▶ EXERCISE INPUTS
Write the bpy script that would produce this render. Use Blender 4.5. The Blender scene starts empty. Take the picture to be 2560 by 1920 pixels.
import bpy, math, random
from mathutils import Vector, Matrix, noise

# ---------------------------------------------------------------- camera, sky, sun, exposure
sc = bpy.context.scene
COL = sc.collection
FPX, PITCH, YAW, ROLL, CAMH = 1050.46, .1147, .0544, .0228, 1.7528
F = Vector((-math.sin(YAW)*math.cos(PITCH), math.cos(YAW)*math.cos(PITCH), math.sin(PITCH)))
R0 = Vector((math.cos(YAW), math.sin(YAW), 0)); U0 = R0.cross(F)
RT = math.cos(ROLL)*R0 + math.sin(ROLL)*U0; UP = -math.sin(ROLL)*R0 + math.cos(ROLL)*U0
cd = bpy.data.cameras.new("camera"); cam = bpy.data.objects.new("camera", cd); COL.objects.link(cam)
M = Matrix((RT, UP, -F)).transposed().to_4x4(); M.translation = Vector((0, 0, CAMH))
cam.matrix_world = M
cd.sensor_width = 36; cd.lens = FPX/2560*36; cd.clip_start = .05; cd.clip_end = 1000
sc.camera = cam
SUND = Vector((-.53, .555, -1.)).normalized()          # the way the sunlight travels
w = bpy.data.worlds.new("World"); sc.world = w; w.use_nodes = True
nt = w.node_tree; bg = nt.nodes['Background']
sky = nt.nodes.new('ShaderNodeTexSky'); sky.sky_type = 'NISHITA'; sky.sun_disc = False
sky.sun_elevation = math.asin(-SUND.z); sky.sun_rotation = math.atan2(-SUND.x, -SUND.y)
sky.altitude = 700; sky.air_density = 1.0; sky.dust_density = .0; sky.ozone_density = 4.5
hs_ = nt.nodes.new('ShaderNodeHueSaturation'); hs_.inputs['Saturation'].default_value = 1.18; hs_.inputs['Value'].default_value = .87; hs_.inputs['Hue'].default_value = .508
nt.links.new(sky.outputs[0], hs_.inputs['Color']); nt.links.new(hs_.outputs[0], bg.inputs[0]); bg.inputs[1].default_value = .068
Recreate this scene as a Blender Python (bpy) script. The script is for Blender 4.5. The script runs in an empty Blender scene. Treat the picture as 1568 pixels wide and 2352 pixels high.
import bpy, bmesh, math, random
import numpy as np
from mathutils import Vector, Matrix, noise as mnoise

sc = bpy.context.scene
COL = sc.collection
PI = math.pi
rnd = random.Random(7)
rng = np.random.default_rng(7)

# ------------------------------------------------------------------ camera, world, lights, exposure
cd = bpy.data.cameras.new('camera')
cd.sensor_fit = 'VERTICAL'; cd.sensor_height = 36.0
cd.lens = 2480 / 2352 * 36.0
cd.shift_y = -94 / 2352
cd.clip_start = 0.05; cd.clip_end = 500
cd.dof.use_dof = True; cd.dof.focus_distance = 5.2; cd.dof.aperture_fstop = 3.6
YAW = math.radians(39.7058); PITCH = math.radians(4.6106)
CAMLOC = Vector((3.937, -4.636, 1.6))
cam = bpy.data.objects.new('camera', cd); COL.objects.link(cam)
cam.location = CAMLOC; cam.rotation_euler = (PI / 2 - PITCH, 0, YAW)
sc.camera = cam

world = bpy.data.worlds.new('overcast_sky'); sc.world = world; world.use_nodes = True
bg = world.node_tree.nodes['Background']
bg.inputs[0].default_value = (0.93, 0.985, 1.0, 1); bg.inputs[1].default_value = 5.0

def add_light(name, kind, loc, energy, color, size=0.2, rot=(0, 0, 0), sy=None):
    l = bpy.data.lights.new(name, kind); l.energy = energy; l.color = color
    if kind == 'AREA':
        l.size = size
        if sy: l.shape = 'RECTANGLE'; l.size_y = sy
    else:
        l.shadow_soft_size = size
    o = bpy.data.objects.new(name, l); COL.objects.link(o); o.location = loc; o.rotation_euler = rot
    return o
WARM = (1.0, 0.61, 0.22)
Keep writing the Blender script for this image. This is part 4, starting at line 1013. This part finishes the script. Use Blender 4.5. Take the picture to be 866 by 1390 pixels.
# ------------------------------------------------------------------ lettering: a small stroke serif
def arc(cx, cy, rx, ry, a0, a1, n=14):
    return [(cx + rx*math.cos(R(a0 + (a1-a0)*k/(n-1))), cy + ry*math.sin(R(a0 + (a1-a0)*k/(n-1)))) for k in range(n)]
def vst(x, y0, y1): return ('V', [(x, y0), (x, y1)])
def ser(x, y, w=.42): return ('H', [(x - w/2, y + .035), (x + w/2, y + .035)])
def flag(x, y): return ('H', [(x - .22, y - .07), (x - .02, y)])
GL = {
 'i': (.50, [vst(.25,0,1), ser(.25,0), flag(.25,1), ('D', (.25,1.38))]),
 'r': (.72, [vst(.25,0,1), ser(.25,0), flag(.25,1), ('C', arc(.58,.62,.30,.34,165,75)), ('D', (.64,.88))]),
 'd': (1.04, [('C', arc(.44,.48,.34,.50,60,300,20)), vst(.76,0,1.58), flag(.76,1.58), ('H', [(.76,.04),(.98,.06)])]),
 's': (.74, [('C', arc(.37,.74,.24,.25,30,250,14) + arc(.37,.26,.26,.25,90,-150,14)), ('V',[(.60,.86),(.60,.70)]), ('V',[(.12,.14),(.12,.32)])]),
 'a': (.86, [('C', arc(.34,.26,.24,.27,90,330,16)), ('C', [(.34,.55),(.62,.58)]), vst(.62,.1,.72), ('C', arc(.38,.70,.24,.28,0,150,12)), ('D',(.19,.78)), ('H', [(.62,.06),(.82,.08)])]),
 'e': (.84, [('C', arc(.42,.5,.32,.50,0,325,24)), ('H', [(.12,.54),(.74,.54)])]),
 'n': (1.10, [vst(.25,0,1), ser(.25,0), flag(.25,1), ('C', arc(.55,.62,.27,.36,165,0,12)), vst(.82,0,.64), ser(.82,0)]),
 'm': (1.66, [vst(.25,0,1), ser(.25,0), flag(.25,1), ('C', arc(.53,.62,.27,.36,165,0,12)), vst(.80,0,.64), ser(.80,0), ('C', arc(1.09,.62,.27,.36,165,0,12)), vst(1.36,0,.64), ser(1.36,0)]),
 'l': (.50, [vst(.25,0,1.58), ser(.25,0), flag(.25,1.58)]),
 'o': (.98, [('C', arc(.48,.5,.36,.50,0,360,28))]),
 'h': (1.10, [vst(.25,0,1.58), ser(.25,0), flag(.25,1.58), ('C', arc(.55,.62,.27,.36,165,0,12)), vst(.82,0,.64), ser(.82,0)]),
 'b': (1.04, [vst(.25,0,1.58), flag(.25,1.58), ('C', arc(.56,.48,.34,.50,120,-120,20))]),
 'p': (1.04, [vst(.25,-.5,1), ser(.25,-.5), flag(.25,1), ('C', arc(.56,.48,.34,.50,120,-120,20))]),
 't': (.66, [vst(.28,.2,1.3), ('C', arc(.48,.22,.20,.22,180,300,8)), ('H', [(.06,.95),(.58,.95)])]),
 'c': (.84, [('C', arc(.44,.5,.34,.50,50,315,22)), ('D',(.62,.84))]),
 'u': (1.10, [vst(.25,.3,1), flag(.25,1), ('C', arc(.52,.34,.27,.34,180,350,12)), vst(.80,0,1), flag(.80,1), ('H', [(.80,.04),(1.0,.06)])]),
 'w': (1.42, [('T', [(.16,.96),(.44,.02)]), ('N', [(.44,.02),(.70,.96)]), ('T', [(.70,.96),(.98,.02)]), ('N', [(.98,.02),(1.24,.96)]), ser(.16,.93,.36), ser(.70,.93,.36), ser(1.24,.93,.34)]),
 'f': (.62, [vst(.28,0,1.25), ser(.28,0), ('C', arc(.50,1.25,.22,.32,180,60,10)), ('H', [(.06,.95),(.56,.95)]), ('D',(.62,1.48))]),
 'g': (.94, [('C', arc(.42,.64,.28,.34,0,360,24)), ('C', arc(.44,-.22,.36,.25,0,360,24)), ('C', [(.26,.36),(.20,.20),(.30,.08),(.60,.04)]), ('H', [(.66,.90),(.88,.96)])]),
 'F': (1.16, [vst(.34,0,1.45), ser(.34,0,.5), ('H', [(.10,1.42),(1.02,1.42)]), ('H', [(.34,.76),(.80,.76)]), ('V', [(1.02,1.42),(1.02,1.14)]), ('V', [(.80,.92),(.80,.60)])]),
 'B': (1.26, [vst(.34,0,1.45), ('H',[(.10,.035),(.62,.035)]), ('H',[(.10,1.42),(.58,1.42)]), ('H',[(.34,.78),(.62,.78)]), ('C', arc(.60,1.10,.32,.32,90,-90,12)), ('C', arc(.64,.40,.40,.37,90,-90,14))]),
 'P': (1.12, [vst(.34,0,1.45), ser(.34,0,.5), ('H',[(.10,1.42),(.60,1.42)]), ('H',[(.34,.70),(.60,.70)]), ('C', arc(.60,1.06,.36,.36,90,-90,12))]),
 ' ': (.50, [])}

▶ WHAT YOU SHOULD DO
Look back at the entries above and repeat, unchanged, every line from the line holding "Recreate this scene" through the line holding "rng = np.random.default_rng(7)".

▶ SOLUTION TO THE EXERCISE
Recreate this scene as a Blender Python (bpy) script. The script is for Blender 4.5. The script runs in an empty Blender scene. Treat the picture as 1568 pixels wide and 2352 pixels high.
import bpy, bmesh, math, random
import numpy as np
from mathutils import Vector, Matrix, noise as mnoise

sc = bpy.context.scene
COL = sc.collection
PI = math.pi
rnd = random.Random(7)
rng = np.random.default_rng(7)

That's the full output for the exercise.